【講演会聞きどころ】元京都大工学部原子炉実験所助教・小出裕章さん(75、松本市)

塩尻市の「脱原発社会をめざす塩尻の会」は、元京都大原子炉実験所助教の小出裕章さん(75、松本市)の講演会を市内で開いた。「原発のない世界へ」などの著書がある小出さんが「福島原発の現状と私たちの課題」をテーマに話し、会員など66人が聞いた。(4月19日)

原発事故 今も収束見えない

1年間に広島型原爆千発分の死の灰(放射能のちり)を炉心にため込みながら運転を続ける原発は、事故が起きれば周辺の住民にとてつもない被害を及ぼす。私は1970年には「一刻も早く止めなければ」と考えるようになったが、力及ばず2011年3月11日に東京電力福島第一原発で破局的な事故が起きてしまった。
直後に国が発令した「原子力緊急事態宣言」は、14年たった今も解除されないまま。本来なら放射線管理区域にしなければならない土地で、100万人もが被ばくしながら生活を続けている。困難を覚悟で県外で自主避難生活を続ける人たちに対し、国は「復興した」「福島へ帰れ」と言い、被害者が分断されている。

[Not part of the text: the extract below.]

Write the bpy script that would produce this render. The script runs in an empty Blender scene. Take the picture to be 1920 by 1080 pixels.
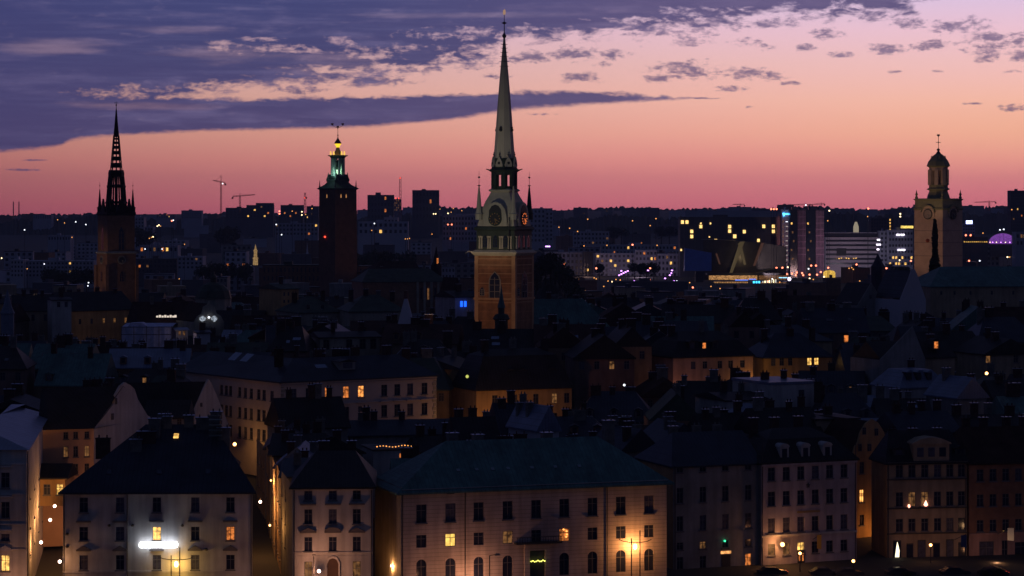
import bpy, math, random
from mathutils import Vector
R = math.radians
SC = bpy.context.scene
COL = SC.collection
random.seed(7)

# ------------------------------------------------------------------ camera
F = 4500.0; HOR = 400.0; CH = 55.0          # focal length in photo pixels, horizon row, camera height (m)
cam = bpy.data.cameras.new('camera'); camo = bpy.data.objects.new('camera', cam); COL.objects.link(camo)
cam.sensor_width = 36; cam.lens = F/1920*36; cam.shift_y = -(540-HOR)/1920
cam.clip_start = 1; cam.clip_end = 30000
camo.location = (0, 0, CH); camo.rotation_euler = (R(90), 0, 0)
SC.camera = camo
SC.view_settings.view_transform = 'Standard'; SC.view_settings.look = 'None'
SC.view_settings.exposure = 0; SC.view_settings.gamma = 1
cy = SC.cycles
cy.use_denoising = True; cy.max_bounces = 4; cy.diffuse_bounces = 2; cy.glossy_bounces = 2; cy.transmission_bounces = 2
cy.volume_bounces = 0; cy.caustics_reflective = False; cy.caustics_refractive = False
cy.sample_clamp_indirect = 2.0

def lin(c):
    return tuple(((v/255)/12.92 if v/255 <= .04045 else ((v/255+.055)/1.055)**2.4) for v in c)

# ------------------------------------------------------------------ world: dusk sky with clouds, laid out by direction
W = bpy.data.worlds.new('World'); SC.world = W; W.use_nodes = True
nt = W.node_tree; nt.nodes.clear(); N = nt.nodes; LK = nt.links
def node(t, **k):
    n = N.new(t)
    for a, b in k.items(): setattr(n, a, b)
    return n
def mth(op, *a, clamp=False):
    n = node('ShaderNodeMath', operation=op); n.use_clamp = clamp
    for i, v in enumerate(a):
        if isinstance(v, (int, float)): n.inputs[i].default_value = v
        else: LK.new(v, n.inputs[i])
    return n.outputs[0]
def ramp(fac, stops, interp='LINEAR'):
    n = node('ShaderNodeValToRGB'); n.color_ramp.interpolation = interp
    e = n.color_ramp.elements
    while len(e) < len(stops): e.new(0.5)
    for i, (p, c) in enumerate(stops):
        e[i].position = p; e[i].color = (*c, 1)
    LK.new(fac, n.inputs[0]); return n.outputs[0]
def curve(fac, pts, lo, hi):
    """piecewise value of a 0..1 factor, given in photo-like units"""
    n = node('ShaderNodeFloatCurve'); c = n.mapping.curves[0]
    pts = [(a, (b-lo)/(hi-lo)) for a, b in pts]
    c.points[0].location = pts[0]; c.points[1].location = pts[-1]
    for p in pts[1:-1]: c.points.new(*p)
    for p in c.points: p.handle_type = 'AUTO_CLAMPED'
    n.mapping.update(); LK.new(fac, n.inputs[1])
    return mth('MULTIPLY_ADD', n.outputs[0], hi-lo, lo)
def mixc(f, a, b):
    n = node('ShaderNodeMix', data_type='RGBA')
    if isinstance(f, (int, float)): n.inputs[0].default_value = f
    else: LK.new(f, n.inputs[0])
    for s, v in ((6, a), (7, b)):
        if isinstance(v, tuple): n.inputs[s].default_value = (*v, 1)
        else: LK.new(v, n.inputs[s])
    return n.outputs[2]
tc = node('ShaderNodeTexCoord'); sx = node('ShaderNodeSeparateXYZ'); LK.new(tc.outputs['Generated'], sx.inputs[0])
dx, dy, dz = sx.outputs
az = mth('ARCTAN2', dx, dy); el = mth('ARCSINE', dz)
U = mth('MULTIPLY_ADD', az, 4540, 960)              # azimuth and elevation in units of 1/4500 rad
V = mth('MULTIPLY_ADD', el, -4500, 400)
U1 = mth('DIVIDE', U, 1920, clamp=True)
def noise(sx_, sy_, ox, oy, scale=1, detail=5, rough=.55, dist=0):
    cb = node('ShaderNodeCombineXYZ')
    LK.new(mth('MULTIPLY_ADD', U, 1/sx_, ox), cb.inputs[0]); LK.new(mth('MULTIPLY_ADD', V, 1/sy_, oy), cb.inputs[1])
    n = node('ShaderNodeTexNoise'); n.inputs['Scale'].default_value = scale; n.inputs['Detail'].default_value = detail
    n.inputs['Roughness'].default_value = rough; n.inputs['Distortion'].default_value = dist
    LK.new(cb.outputs[0], n.inputs['Vector']); return n.outputs['Fac']
nA = noise(150, 32, 3.1, 7.7, detail=6, rough=.6)
nB = noise(46, 17, 11.3, 2.2, detail=6, rough=.62, dist=.4)
nC = noise(420, 26, 5.5, 1.2, detail=4, rough=.5)
nD = noise(14, 7, 1.5, 9.2, detail=3, rough=.6)
cA = mth('SUBTRACT', nA, .5); cB = mth('SUBTRACT', nB, .5); cC = mth('SUBTRACT', nC, .5); cD = mth('SUBTRACT', nD, .5)
def ss(x, a, b):
    n = node('ShaderNodeMapRange', interpolation_type='SMOOTHSTEP')
    LK.new(x, n.inputs[0]); n.inputs[1].default_value = a; n.inputs[2].default_value = b; return n.outputs[0]
def P(x): return x/1920
# clear sky
Vt = mth('MULTIPLY_ADD', V, 1/1200, .65)            # V=-780 -> 0 ; V=400 -> .983
def vp(v): return v/1200+.65
clear = ramp(Vt, [(0, lin((60, 66, 120))), (vp(-400), lin((120, 120, 172))), (vp(-120), lin((186, 172, 210))), (vp(0), lin((211, 186, 214))),
    (vp(60), lin((226, 186, 200))), (vp(120), lin((232, 184, 182))), (vp(190), lin((239, 180, 166))), (vp(250), lin((240, 168, 152))),
    (vp(300), lin((236, 150, 143))), (vp(345), lin((226, 133, 138))), (vp(385), lin((216, 116, 130))), (vp(400), lin((209, 110, 128)))])
side = curve(mth('MULTIPLY_ADD', U, 1/3000, .18, clamp=True), [(0, .40), (.18, .66), (.34, .84), (.5, 1.0), (.66, 1.12), (.82, 1.17), (1, 1.0)], 0, 1.4)
vm = node('ShaderNodeVectorMath', operation='SCALE'); LK.new(clear, vm.inputs[0]); LK.new(side, vm.inputs[3]); clear = vm.outputs[0]
gold = mth('MULTIPLY', ss(U, 1150, 2000), mth('MULTIPLY', ss(V, 120, 250), mth('SUBTRACT', 1, ss(V, 250, 360))))
clear = mixc(mth('MULTIPLY', gold, .30), clear, lin((255, 196, 140)))
# upper bank
e1 = curve(U1, [(0, 255), (P(120), 245), (P(300), 205), (P(480), 158), (P(640), 152), (P(760), 138), (P(880), 112), (P(960), 74), (P(1060), 72), (P(1200), 60),
                (P(1340), 52), (P(1420), 34), (P(1560), 38), (P(1680), 30), (P(1760), -12), (1, -60)], -100, 400)
dU = mth('SUBTRACT', e1, V)
dU = mth('ADD', dU, mth('MULTIPLY', cA, 80)); dU = mth('ADD', dU, mth('MULTIPLY', cB, mth('MULTIPLY_ADD', ss(U, 250, 800), 70, 35))); dU = mth('ADD', dU, mth('MULTIPLY', cD, 22))
mU = ss(dU, -12, 20)
# lower lobe with a crisp under-edge
e2 = curve(U1, [(0, 120), (P(160), 172), (P(330), 183), (P(480), 186), (P(640), 183), (P(800), 178), (P(960), 174), (P(1100), 173), (P(1200), 179), (P(1275), 184), (P(1330), 195), (1, 215)], 0, 400)
e3 = curve(U1, [(0, 287), (P(60), 282), (P(118), 274), (P(136), 264), (P(180), 259), (P(300), 251), (P(480), 245), (P(640), 241), (P(760), 231), (P(860), 221), (P(960), 207), (P(1080), 198), (P(1200), 191), (P(1275), 186), (P(1330), 180), (1, 150)], 0, 400)
dL = mth('MINIMUM', mth('ADD', mth('SUBTRACT', V, e2), mth('MULTIPLY', cB, 30)), mth('ADD', mth('SUBTRACT', e3, V), mth('ADD', mth('MULTIPLY', cC, 11), mth('MULTIPLY', cB, 6))))
dL = mth('ADD', dL, mth('MULTIPLY', cD, 7))
mL = ss(dL, -4.5, 6)
# puffs
puffs = [(1288, 133, 78, 23), (1232, 148, 42, 9), (1400, 138, 52, 17), (1452, 145, 36, 13), (1482, 157, 26, 5), (1372, 168, 40, 8), (1080, 98, 62, 20), (1000, 108, 40, 16),
    (1090, 146, 52, 13), (1128, 121, 24, 8), (1150, 103, 38, 12), (1745, 90, 42, 14), (1800, 55, 62, 24), (1850, 85, 62, 26), (1845, 108, 40, 16), (1905, 108, 34, 20), (1910, 76, 36, 17), (1665, 98, 40, 15),
    (1555, 68, 38, 13), (1512, 92, 22, 11), (1580, 106, 38, 8), (1640, 30, 70, 18), (1700, 48, 50, 14), (1450, 46, 52, 12), (1380, 46, 36, 22), (1400, 80, 36, 12), (1440, 92, 22, 9),
    (1300, 78, 44, 12), (1900, 206, 52, 8), (1822, 198, 24, 3), (1680, 139, 20, 6), (1755, 138, 16, 4), (45, 320, 46, 3.2), (68, 302, 26, 2.6), (1408, 202, 12, 3),
    (870, 116, 82, 17), (905, 84, 50, 16), (960, 112, 26, 8), (930, 143, 40, 6), (700, 150, 90, 12), (560, 168, 60, 11), (1010, 214, 44, 3), (1250, 60, 120, 14), (1330, 185, 30, 2.5), (1750, 4, 26, 5), (1890, 140, 30, 5)]
best = None
for cx, cy_, rx, ry in puffs:
    a = mth('MULTIPLY_ADD', U, 1/rx, -cx/rx); b = mth('MULTIPLY_ADD', V, 1/ry, -cy_/ry)
    q = mth('ADD', mth('MULTIPLY', a, a), mth('MULTIPLY', b, b))
    best = q if best is None else mth('MINIMUM', best, q)
pf = mth('SUBTRACT', .62, mth('MINIMUM', best, 5))
pf = mth('ADD', pf, mth('MULTIPLY', cB, 3.8)); pf = mth('ADD', pf, mth('MULTIPLY', cD, 2.6))
mP = mth('MULTIPLY', ss(pf, -.25, 1.1), .84)
mask = mth('MAXIMUM', mth('MAXIMUM', mU, mL), mP)
gaps = [(212, 178, 62, 6), (262, 171, 40, 5), (300, 165, 46, 5), (385, 163, 62, 6.5), (430, 171, 44, 3.5), (462, 93, 66, 6), (420, 84, 26, 4), (510, 96, 30, 3), (590, 131, 34, 5.5), (556, 160, 60, 5), (600, 178, 90, 5), (545, 141, 26, 3),
    (640, 78, 26, 6), (585, 98, 26, 3), (700, 130, 50, 7), (730, 92, 60, 5), (850, 62, 62, 7), (690, 106, 40, 5), (1590, 12, 22, 5), (1200, 38, 60, 4), (1300, 24, 70, 5), (480, 76, 30, 3), (150, 176, 30, 2.5)]
gaps = [(a, b, c*1.35, d*1.5) for a, b, c, d in gaps]
bg_ = None
for cx, cy_, rx, ry in gaps:
    a = mth('MULTIPLY_ADD', U, 1/rx, -cx/rx); b = mth('MULTIPLY_ADD', V, 1/ry, -cy_/ry)
    q = mth('ADD', mth('MULTIPLY', a, a), mth('MULTIPLY', b, b))
    bg_ = q if bg_ is None else mth('MINIMUM', bg_, q)
gp = mth('SUBTRACT', .35, mth('MULTIPLY', mth('MINIMUM', bg_, 8), .55)); gp = mth('SUBTRACT', gp, mth('MULTIPLY', cB, 5.5)); gp = mth('SUBTRACT', gp, mth('MULTIPLY', cA, 3)); gp = mth('SUBTRACT', gp, mth('MULTIPLY', cD, 2.5))
gap = ss(gp, -.4, 1.3)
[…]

廃炉作業は難航し、収束の先は見えない。800トンあるデブリ(溶融核燃料)のうち、昨年11月にようやく、たった0・7グラムを取り出した。広島型原爆7900発分の死の灰は、今も敷地内にある。ロボットは被ばくに弱いため、大勢の下請け労働者が被ばくしながら廃炉作業に携わっている。チェルノブイリ原発のように石棺で覆うべきだ。

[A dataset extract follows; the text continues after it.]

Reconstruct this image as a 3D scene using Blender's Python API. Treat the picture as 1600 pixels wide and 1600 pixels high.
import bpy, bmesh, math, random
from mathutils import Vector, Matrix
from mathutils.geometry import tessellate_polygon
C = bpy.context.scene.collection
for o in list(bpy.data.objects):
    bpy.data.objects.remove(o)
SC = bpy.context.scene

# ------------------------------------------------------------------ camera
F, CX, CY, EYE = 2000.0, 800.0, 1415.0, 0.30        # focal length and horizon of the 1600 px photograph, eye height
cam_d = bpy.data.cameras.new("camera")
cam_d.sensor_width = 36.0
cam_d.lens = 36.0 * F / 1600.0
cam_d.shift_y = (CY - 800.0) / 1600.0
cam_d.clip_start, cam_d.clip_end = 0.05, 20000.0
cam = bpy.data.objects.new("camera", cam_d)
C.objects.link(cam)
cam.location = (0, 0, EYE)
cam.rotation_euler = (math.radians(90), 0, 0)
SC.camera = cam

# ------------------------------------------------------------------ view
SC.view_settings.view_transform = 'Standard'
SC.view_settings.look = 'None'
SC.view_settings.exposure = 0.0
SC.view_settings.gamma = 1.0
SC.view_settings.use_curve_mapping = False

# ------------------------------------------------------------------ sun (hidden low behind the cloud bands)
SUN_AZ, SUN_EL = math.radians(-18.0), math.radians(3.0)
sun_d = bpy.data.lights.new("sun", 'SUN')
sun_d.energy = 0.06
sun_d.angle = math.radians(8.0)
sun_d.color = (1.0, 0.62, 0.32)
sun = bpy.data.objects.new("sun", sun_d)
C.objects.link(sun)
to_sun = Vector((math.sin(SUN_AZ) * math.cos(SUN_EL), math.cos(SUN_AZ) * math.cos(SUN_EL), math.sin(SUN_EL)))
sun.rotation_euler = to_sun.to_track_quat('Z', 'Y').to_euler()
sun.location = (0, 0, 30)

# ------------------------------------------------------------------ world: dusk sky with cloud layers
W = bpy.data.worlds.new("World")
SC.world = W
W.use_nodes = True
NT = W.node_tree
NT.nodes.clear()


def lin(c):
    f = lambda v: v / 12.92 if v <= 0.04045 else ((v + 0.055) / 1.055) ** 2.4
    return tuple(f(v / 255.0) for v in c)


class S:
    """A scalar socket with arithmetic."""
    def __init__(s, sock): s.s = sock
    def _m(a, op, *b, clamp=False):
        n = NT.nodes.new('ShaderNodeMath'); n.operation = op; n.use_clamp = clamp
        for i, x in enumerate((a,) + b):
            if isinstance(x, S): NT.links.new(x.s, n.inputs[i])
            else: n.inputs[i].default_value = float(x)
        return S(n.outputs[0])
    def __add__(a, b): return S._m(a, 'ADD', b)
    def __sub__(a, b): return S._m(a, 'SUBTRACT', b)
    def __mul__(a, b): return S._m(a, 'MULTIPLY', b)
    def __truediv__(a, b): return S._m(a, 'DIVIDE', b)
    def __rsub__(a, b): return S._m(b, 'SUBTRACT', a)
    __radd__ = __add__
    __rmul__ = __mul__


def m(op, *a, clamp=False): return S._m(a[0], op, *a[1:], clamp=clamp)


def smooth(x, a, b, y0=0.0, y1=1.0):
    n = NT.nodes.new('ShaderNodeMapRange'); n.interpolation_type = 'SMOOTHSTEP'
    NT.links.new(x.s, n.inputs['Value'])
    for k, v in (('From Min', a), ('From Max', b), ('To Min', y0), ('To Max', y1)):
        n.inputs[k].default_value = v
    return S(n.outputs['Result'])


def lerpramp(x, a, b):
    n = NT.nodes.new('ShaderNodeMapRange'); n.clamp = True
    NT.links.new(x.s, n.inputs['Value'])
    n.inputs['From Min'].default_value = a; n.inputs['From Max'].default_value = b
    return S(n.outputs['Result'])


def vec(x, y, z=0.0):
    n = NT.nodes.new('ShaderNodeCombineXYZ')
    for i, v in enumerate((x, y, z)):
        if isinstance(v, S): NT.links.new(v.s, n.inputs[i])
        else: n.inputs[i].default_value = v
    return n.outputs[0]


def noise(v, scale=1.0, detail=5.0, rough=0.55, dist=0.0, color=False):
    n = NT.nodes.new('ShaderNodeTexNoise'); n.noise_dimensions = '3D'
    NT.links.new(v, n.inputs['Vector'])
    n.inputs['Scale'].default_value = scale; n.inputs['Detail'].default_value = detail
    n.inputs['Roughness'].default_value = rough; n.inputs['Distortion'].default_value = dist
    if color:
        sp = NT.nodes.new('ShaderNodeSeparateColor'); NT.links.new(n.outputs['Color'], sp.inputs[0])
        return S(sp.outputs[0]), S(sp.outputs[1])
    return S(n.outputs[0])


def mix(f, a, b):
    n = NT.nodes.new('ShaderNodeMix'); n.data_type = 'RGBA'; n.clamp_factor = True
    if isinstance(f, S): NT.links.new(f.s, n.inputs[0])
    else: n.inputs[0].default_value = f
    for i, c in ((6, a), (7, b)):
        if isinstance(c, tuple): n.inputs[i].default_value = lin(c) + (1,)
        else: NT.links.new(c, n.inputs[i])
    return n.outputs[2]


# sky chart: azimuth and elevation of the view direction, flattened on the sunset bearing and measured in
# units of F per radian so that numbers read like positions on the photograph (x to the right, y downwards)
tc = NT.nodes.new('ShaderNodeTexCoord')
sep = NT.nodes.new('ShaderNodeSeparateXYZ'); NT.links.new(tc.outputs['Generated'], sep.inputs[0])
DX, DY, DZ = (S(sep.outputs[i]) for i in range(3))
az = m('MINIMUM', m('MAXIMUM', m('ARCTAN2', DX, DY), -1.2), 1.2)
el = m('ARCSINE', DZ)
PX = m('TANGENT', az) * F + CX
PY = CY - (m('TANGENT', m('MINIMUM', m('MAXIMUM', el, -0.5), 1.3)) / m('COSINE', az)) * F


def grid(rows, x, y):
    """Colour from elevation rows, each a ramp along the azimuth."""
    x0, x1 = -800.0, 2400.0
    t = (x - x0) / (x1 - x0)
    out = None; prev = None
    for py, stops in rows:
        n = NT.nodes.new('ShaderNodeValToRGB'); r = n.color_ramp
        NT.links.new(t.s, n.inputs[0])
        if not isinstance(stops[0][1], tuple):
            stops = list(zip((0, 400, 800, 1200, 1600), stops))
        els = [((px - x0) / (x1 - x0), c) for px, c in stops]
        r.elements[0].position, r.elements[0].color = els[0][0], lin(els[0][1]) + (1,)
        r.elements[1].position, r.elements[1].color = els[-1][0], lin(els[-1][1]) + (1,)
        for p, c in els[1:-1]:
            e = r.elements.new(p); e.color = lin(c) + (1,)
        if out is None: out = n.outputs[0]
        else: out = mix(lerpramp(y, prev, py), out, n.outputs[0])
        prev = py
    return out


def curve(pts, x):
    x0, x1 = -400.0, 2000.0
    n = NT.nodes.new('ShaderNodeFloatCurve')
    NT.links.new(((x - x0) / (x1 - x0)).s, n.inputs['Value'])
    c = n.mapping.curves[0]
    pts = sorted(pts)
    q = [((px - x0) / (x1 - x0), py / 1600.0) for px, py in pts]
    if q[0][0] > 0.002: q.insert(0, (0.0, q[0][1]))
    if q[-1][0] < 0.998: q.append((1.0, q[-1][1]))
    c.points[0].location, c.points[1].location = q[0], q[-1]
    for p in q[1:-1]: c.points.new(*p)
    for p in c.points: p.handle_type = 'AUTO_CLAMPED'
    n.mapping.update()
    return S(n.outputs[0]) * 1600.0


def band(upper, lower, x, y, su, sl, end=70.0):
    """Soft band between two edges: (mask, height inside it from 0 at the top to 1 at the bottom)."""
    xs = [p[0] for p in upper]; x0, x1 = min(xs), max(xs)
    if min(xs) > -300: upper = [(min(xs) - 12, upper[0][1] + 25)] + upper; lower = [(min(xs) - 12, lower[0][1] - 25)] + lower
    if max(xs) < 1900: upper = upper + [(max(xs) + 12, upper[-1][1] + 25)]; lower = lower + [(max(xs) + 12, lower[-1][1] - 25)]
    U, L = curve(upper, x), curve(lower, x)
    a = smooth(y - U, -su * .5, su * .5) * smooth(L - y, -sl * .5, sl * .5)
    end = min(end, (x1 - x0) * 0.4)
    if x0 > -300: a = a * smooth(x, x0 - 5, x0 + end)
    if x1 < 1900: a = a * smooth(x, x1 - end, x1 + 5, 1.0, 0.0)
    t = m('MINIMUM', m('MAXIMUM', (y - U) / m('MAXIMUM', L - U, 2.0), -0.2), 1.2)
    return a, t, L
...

米国やフランスは地震がない場所に原発を造っている。ドイツは福島の事故後、「未来の子どもに残すことはできない」と全ての原発を廃止した。日本は世界で唯一、四つのプレート(岩盤)がぶつかり合う場所にある、世界一の地震大国。そもそも原発を造ってはいけない。

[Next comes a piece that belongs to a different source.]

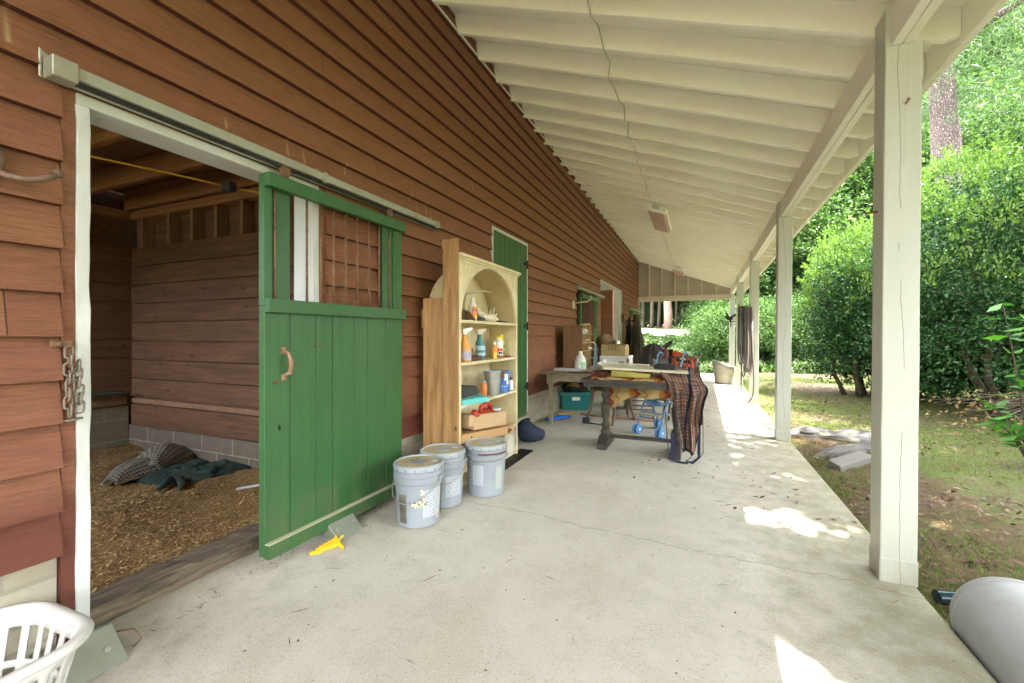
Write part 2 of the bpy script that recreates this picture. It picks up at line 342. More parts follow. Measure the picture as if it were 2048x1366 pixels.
m_holly = leafmat('holly_leaf', [(0.0122,0.0420,0.0143),(0.0214,0.0649,0.0194),(0.0326,0.0891,0.0247),(0.0515,0.1258,0.0286)], .22, .42, .18)
m_newleaf = leafmat('young_leaf', [(0.0599,0.1186,0.0216),(0.0923,0.1725,0.0314),(0.1299,0.2154,0.0445),(0.0730,0.1425,0.0250)], .45, .4)
m_bgleaf = leafmat('woodland_leaf', [(0.0261,0.0613,0.0195),(0.0427,0.0880,0.0274),(0.0653,0.1234,0.0346),(0.1004,0.1659,0.0500)], .45, .5)
m_bgdark = leafmat('dark_evergreen_leaf', [(0.0182,0.0475,0.0182),(0.0273,0.0617,0.0235),(0.0392,0.0806,0.0264),(0.0687,0.1229,0.0342)], .35, .45)  # darker leaf tones for the evergreen crowns
m_needle = leafmat('pine_needle', [(0.0380,0.0772,0.0352),(0.0623,0.1099,0.0483),(0.0866,0.1426,0.0614)], .3, .5)
m_ivy = leafmat('ivy_leaf', [(0.0180,0.0512,0.0153),(0.0343,0.0785,0.0205),(0.0598,0.1150,0.0267),(0.0917,0.1469,0.0474),(0.1411,0.1632,0.0858)], .3, .35)
m_grass = leafmat('grass_blade', [(0.0641,0.1428,0.0197),(0.1058,0.2044,0.0271),(0.1573,0.2362,0.0440),(0.1872,0.1971,0.0689)], .35, .5)
m_litter = leafmat('dead_leaf', [(0.0876,0.0468,0.0276),(0.1384,0.0856,0.0520),(0.2132,0.1508,0.0980),(0.0546,0.0282,0.0162),(0.2736,0.2160,0.1584)], .1, .7)
m_twig = leafmat('brown_needles', [(.10,.055,.03),(.16,.095,.05),(.07,.045,.03)], 0., .8)
def bark():
    t = NT('pine_bark'); co = t.coord('Object', (1,1,.5)); n = t.noise(co, 9, 8, .75); wv = t.n('Mix', {}, data_type='VECTOR'); 
    t.set(wv.inputs[0], .12); t.set(wv.inputs[4], co); t.set(wv.inputs[5], t.n('TexNoise', {'Vector': co, 'Scale': 6., 'Detail': 4.}).outputs[1])
    v = t.n('TexVoronoi', {'Vector': wv.outputs[1], 'Scale': 26.}, feature='DISTANCE_TO_EDGE').outputs[0]; k = t.ramp(v, [(.0, grey(0)), (.22, grey(1))])
    c = t.mix(k, (.085,.062,.055), t.mix(n, (.13,.105,.10), (.26,.22,.215))); t.bump(t.math('ADD', t.math('MULTIPLY', k, .8), n), .9, .05); return t.fin(c, .9, 0, .2)
m_bark = bark()
m_trunk = paint('tree_bark', (.075,.058,.042), .9, .4, 12, (1,1,.3), .6, spec=.2)
m_gravel = paint('gravel_drive', (.52,.47,.41), .9, .2, 3, bump=.3, dirt=(.40,.24,.17), dirt_amt=.6, fine=90)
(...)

戦争と原発も両立できない。原発は敵国の格好の標的になり、ミサイルで破壊されれば、広島型原爆の何千発分という壊滅的な打撃を受ける。
福島の事故直後に火力発電所がいくつも止まり、計画停電が行われたが、それ以降一度も電力供給に支障が出たことはない。原発を即時全廃しても困らないことは、政府統計局のデータも示している。